Shares in Greggs were up on the FTSE 250 in morning trading after the bakery chain reported a rise in sales and pre-tax profit in the year ended 1 January 2011.

Group sales increased 2.1 per cent to £662 million, while on a like for like basis sales were up 0.2 per cent. Pre-tax profit in the period rose 7.9 per cent to a record £52.5 million.

Greggs said that it had seen a record number of shop openings and refits in the year, with a net 68 new shops opened, taking the group's total number of retail outlets to 1,480. The company added that it is now serving six million customers every week.

Following the results Greggs said it would be raising its total dividend 9.6 per cent to 18.2 pence per share.
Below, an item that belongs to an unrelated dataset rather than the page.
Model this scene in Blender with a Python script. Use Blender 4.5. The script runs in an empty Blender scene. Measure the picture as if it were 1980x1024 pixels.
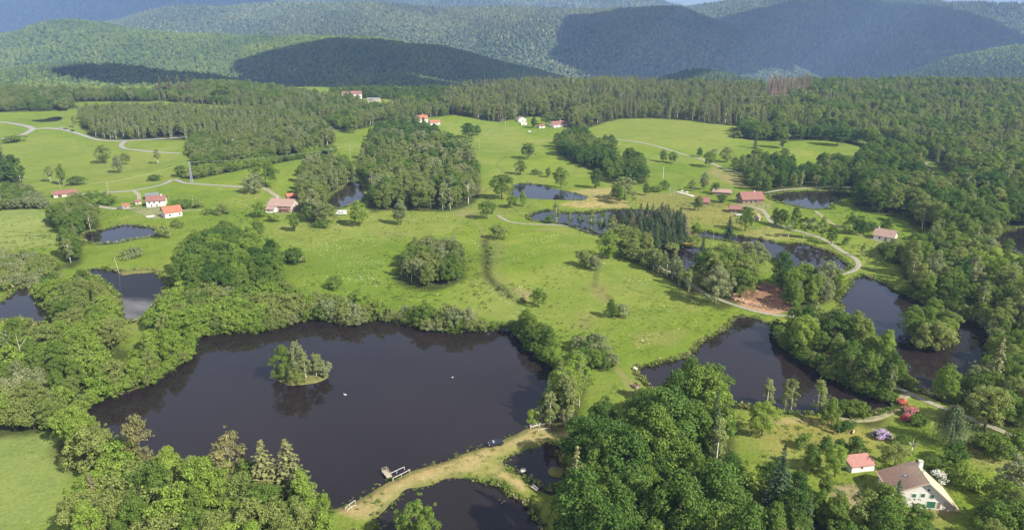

Kennedy McMeikan, Chief Executive of Greggs, said, "In 2010 we grew sales and achieved record profits despite the tough trading conditions across the UK. I am delighted that we've made Greggs accessible to many more customers through our new shop opening programme, bringing them the great value, freshness and quality that our existing customers already enjoy.

"Whilst 2011 will see further pressures on consumer spending and rising global commodity prices our strong value positioning, excellent products, outstanding staff and clear strategy for growth mean that we are well positioned to deal with this challenging environment.

"In addition to opening around 80 net new shops in the year ahead we are planning for marginally positive like-for-like sales growth. Performance in the year to date is in line with our expectations with total sales increasing by 3.8 per cent including like-for-like sales of 0.4 per cent."

Keith Bowman, Equity Analyst at Hargreaves Lansdown Stockbrokers, commented, "Despite fears over rising raw material costs such as wheat, a profit margin ahead of analyst expectations has been achieved, led by a series of management initiatives.

"The company's value proposition continues to support an ongoing roll-out of the group's stores, with breakfast promotions proving popular with consumers and costs being removed via increased supply chain efficiencies. In addition, improvements in staff and buying practices have also been made, whilst existing store refits have played their part.

"In all, a reputation for progressive delivery has again been enhanced, with the company recording its 26th consecutive year of dividend growth. As such, and in uncertain times, market consensus opinion continues to denote a buy."

By 09:10 shares in Greggs were up 3.84 per cent on the FTSE 250 to 483.80 pence per share.